Given information:

· · · ·

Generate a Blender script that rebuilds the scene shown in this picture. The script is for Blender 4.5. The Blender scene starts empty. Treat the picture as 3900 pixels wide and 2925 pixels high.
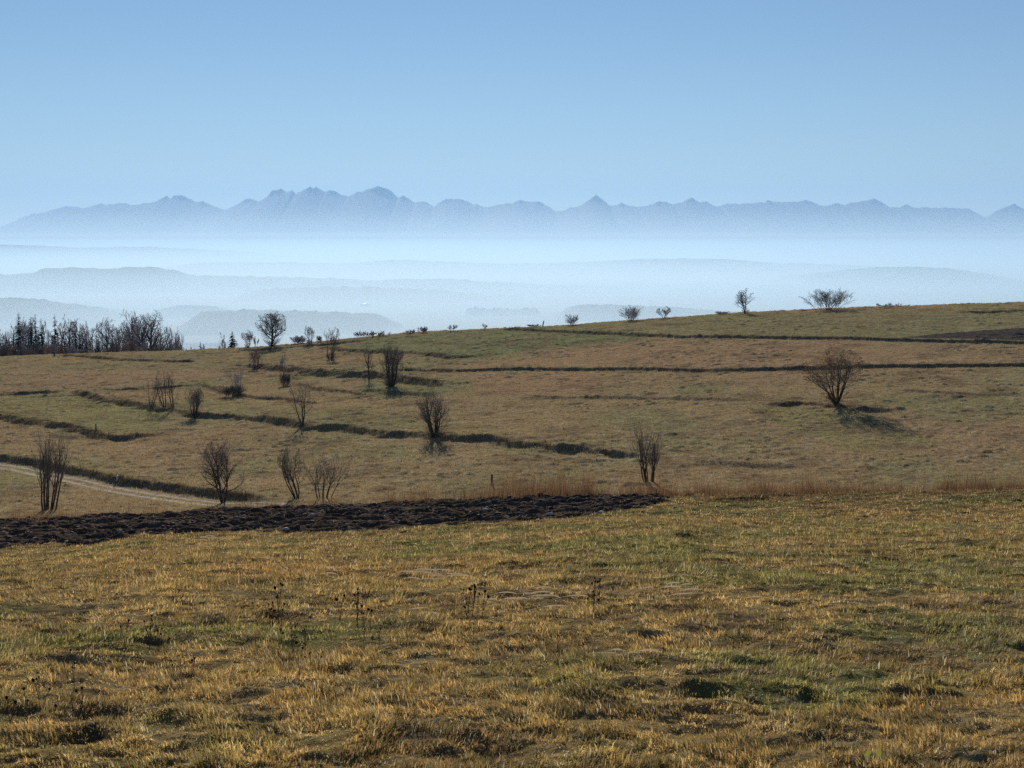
import bpy, math, random
import numpy as np

# ------------------------------------------------------------------ camera, sky, sun
sc = bpy.context.scene
COL = sc.collection
FPX = 5660.0                      # focal length in pixels of the 3900 px wide photograph
PITCH = math.atan((1462.5 - 900.0) / FPX)
cam_d = bpy.data.cameras.new("camera")
cam = bpy.data.objects.new("camera", cam_d)
COL.objects.link(cam)
cam_d.sensor_width = 36.0
cam_d.lens = 36.0 * FPX / 3900.0
cam_d.clip_start = 0.1
cam_d.clip_end = 200000.0
cam.location = (0, 0, 0)
cam.rotation_euler = (math.pi / 2 - PITCH, 0, 0)
sc.camera = cam

SUN_EL = math.radians(20.0)
SUN_AZ = math.radians(-6.0)       # measured from +Y (view direction) towards +X
world = bpy.data.worlds.new("World")
sc.world = world
world.use_nodes = True
wn = world.node_tree
for n in list(wn.nodes):
    wn.nodes.remove(n)
wo = wn.nodes.new("ShaderNodeOutputWorld")
wb = wn.nodes.new("ShaderNodeBackground")
sky = wn.nodes.new("ShaderNodeTexSky")
sky.sky_type = 'NISHITA'
sky.sun_disc = False
sky.sun_elevation = SUN_EL
sky.sun_rotation = SUN_AZ
sky.altitude = 900
sky.air_density = 1.0
sky.dust_density = 0.0
sky.ozone_density = 2.0
wb.inputs["Strength"].default_value = 0.063
stint = wn.nodes.new("ShaderNodeVectorMath"); stint.operation = 'MULTIPLY'
stint.inputs[1].default_value = (0.84, 0.94, 1.09)      # cold clear autumn air
wn.links.new(sky.outputs[0], stint.inputs[0])
wn.links.new(stint.outputs[0], wb.inputs["Color"])
wn.links.new(wb.outputs[0], wo.inputs["Surface"])

sl = bpy.data.lights.new("sun", 'SUN')
sun = bpy.data.objects.new("sun", sl)
COL.objects.link(sun)
sl.energy = 5.0
sl.angle = math.radians(0.5)
sl.color = (1.0, 0.90, 0.77)
sun.rotation_euler = (math.pi / 2 - SUN_EL, 0, math.pi - SUN_AZ)
sun.location = (0, 0, 50)

sc.view_settings.view_transform = 'Standard'
sc.view_settings.look = 'None'
sc.view_settings.gamma = 1.0
sc.view_settings.exposure = 0.0
sc.render.engine = 'CYCLES'
sc.cycles.volume_bounces = 3
sc.cycles.max_bounces = 8
sc.cycles.transparent_max_bounces = 64
sc.cycles.use_denoising = False        # the far crest and the twigs stay crisp
sc.cycles.use_adaptive_sampling = False
world.cycles.sampling_method = "NONE"   # smoother haze

# ------------------------------------------------------------------ helpers
cP, sP = math.cos(PITCH), math.sin(PITCH)

def px_ray(X, Y):
    """pixel of the photograph -> (u, t): sideways and upwards per metre of forward distance"""
    a = (np.asarray(X, float) - 1950.0) / FPX
    b = (1462.5 - np.asarray(Y, float)) / FPX
    yy = cP + b * sP
    return a / yy, (-sP + b * cP) / yy

def to_px(u, t):
    q = cP - t * sP
    return 1950.0 + FPX * u / q, 1462.5 - FPX * (t * cP + sP) / q

def hash2(ix, iy, seed):
    h = (ix.astype(np.int64) * 374761393 + iy.astype(np.int64) * 668265263 + seed * 1442695041) & 0xffffffff
    h = ((h ^ (h >> 13)) * 1274126177) & 0xffffffff
    h = ((h ^ (h >> 16)) * 2246822519) & 0xffffffff
    return ((h ^ (h >> 15)) & 0xffffff) / float(0xffffff)

def vnoise(x, y, seed=0):
    ix, iy = np.floor(x), np.floor(y)
    fx, fy = x - ix, y - iy
    fx = fx * fx * (3 - 2 * fx); fy = fy * fy * (3 - 2 * fy)
    a = hash2(ix, iy, seed); b = hash2(ix + 1, iy, seed)
    c = hash2(ix, iy + 1, seed); d = hash2(ix + 1, iy + 1, seed)
    return (a + (b - a) * fx) * (1 - fy) + (c + (d - c) * fx) * fy

def fbm(x, y, seed=0, octv=4, gain=0.5):
    s = np.zeros_like(np.asarray(x, float)); amp = 1.0; tot = 0.0
    for i in range(octv):
        cx, cy = math.cos(0.7 * i), math.sin(0.7 * i)
        s += amp * vnoise(x * cx - y * cy + 17.3 * i, x * cy + y * cx - 9.1 * i, seed + i)
        tot += amp; amp *= gain; x = x * 2.03; y = y * 2.03
    return s / tot

def smooth(a, b, v):
    t = np.clip((v - a) / (b - a), 0, 1)
    return t * t * (3 - 2 * t)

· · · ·

Write out the lines from the start of the material to the line with "sc.camera = cam", inclusive and exactly. Skip the pictures.

Generate a Blender script that rebuilds the scene shown in this picture. The script is for Blender 4.5. The Blender scene starts empty. Treat the picture as 3900 pixels wide and 2925 pixels high.
import bpy, math, random
import numpy as np

# ------------------------------------------------------------------ camera, sky, sun
sc = bpy.context.scene
COL = sc.collection
FPX = 5660.0                      # focal length in pixels of the 3900 px wide photograph
PITCH = math.atan((1462.5 - 900.0) / FPX)
cam_d = bpy.data.cameras.new("camera")
cam = bpy.data.objects.new("camera", cam_d)
COL.objects.link(cam)
cam_d.sensor_width = 36.0
cam_d.lens = 36.0 * FPX / 3900.0
cam_d.clip_start = 0.1
cam_d.clip_end = 200000.0
cam.location = (0, 0, 0)
cam.rotation_euler = (math.pi / 2 - PITCH, 0, 0)
sc.camera = cam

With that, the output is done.